Google wants the agency to make Verizon promise to adhere to the C Block rules-in writing.

Door number one or two?

In the FCC's mostly completed 700MHz broadband auction, Verizon paid $9.36 billion for the six C Block licenses that give it a powerful wireless broadband platform across the contiguous United States. Verizon never did like the open platform provision attached to the block, however, which stipulates that licensee(s) "shall not deny, limit, or restrict the ability of their customers to use the devices and applications of their choice." Last summer Verizon went so far as to sue the FCC to stop the plan. The company only dropped its legal action in October when it saw that the courts would not give them expedited review of the case.

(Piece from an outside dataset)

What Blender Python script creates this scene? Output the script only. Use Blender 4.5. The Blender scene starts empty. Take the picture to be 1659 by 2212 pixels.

Since then, the wireless giant has contented itself with making comments that suggest that the company will obey the open platform rule-except when it won't. Around the time that Verizon withdrew the lawsuit, Thomas Tauke, the telco's Vice President for Public Policy, spoke at a Web 2.0 conference in San Francisco. There he unveiled what he called the "two-door concept" regarding the auction: "Door No. 1, in the rules as written, you can bring your own device and it's open and you can get on the network," Tauke explained. "Door No. 2 is for the customer who wants the kind of contract they have with Verizon today, where we provide the device and we guarantee the service quality and so on."